** begin GIVEN INFORMATION **

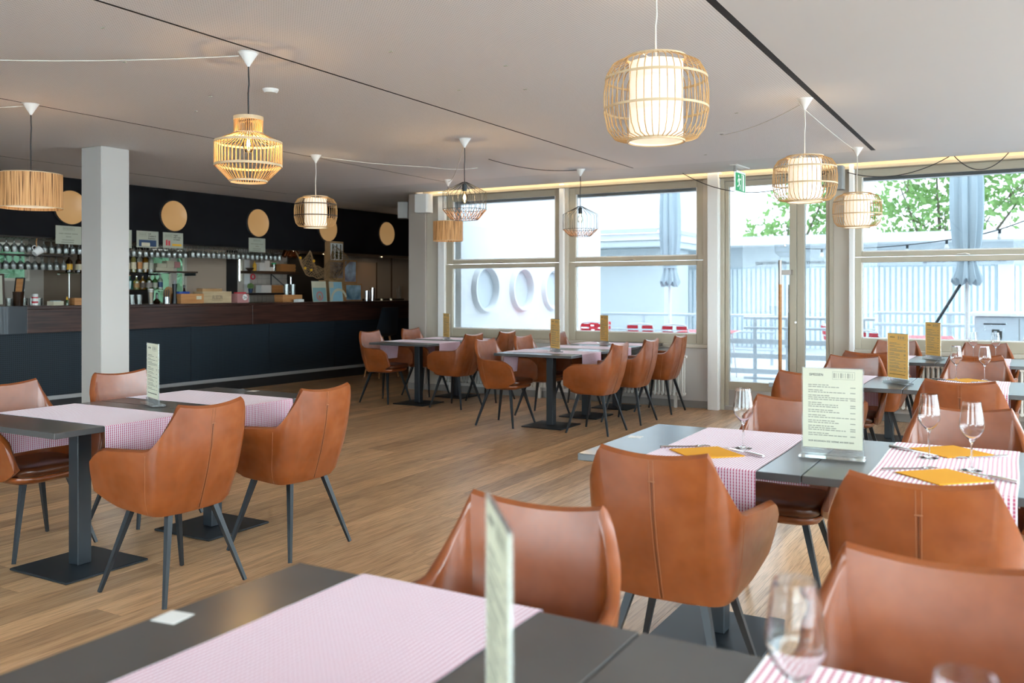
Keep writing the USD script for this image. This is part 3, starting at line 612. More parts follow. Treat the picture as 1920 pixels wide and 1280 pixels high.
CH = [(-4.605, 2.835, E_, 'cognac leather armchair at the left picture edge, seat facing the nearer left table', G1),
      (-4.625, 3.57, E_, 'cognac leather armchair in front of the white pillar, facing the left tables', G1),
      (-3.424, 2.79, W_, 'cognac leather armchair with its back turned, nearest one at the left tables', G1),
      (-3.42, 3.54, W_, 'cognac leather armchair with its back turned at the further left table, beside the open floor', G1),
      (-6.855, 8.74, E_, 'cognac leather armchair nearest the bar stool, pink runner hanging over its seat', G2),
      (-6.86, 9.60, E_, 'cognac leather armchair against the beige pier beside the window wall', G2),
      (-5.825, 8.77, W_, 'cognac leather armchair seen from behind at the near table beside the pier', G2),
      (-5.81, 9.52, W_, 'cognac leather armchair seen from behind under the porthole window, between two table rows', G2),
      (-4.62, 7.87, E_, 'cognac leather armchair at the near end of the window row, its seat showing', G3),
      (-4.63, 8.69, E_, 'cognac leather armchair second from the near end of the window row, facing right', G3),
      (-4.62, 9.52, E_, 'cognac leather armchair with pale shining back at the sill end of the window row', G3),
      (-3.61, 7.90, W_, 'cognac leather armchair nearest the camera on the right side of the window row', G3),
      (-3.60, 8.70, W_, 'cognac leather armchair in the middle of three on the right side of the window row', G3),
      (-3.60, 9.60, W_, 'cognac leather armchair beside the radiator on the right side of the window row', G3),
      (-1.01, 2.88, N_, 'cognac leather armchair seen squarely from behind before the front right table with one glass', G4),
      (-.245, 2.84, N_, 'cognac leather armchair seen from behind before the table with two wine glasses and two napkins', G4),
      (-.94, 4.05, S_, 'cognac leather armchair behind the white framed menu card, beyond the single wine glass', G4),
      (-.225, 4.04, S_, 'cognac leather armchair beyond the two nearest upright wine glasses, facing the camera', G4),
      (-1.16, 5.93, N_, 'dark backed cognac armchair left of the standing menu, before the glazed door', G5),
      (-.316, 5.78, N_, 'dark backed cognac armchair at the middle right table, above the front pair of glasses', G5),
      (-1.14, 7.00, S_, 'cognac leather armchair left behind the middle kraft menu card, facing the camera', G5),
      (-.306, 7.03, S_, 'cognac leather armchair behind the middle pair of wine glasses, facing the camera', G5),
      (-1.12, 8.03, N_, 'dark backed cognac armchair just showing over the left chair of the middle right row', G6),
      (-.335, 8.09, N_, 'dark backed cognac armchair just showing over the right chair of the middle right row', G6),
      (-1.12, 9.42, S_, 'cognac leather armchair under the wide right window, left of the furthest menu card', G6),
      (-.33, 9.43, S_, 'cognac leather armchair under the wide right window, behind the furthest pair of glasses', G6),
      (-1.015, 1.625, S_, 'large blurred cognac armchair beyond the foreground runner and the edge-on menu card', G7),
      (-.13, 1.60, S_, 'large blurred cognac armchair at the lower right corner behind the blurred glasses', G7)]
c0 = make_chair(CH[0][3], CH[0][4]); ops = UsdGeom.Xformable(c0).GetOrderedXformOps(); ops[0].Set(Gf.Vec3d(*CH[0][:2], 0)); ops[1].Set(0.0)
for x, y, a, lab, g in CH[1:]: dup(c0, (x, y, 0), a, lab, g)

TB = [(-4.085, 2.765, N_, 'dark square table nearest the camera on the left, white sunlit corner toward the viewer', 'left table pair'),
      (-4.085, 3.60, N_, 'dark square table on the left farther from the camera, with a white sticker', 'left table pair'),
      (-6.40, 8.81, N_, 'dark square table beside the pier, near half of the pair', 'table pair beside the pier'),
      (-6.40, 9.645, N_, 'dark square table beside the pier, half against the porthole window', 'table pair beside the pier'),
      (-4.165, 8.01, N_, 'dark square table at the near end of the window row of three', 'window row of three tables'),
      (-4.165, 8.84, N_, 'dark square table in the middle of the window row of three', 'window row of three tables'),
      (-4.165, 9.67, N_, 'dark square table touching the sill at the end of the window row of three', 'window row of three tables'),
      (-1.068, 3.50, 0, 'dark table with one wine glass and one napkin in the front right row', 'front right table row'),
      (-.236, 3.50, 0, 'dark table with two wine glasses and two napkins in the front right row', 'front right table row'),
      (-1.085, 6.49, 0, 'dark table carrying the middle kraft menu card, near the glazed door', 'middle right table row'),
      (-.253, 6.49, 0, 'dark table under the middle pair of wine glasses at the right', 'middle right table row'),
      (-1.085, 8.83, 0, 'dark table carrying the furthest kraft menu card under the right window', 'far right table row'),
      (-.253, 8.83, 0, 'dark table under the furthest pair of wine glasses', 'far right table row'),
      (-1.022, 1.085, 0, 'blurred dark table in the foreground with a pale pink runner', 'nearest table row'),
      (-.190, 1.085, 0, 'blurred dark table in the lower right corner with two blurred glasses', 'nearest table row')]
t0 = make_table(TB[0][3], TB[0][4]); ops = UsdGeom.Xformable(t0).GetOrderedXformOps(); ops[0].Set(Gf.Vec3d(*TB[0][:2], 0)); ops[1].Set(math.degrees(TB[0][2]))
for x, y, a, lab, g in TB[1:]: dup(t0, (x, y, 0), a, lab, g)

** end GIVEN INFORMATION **

DIRECTIVE: Pick out the lines that contain "wide" and copy them.

RESULT:
Keep writing the USD script for this image. This is part 3, starting at line 612. More parts follow. Treat the picture as 1920 pixels wide and 1280 pixels high.
      (-1.12, 9.42, S_, 'cognac leather armchair under the wide right window, left of the furthest menu card', G6),
      (-.33, 9.43, S_, 'cognac leather armchair under the wide right window, behind the furthest pair of glasses', G6),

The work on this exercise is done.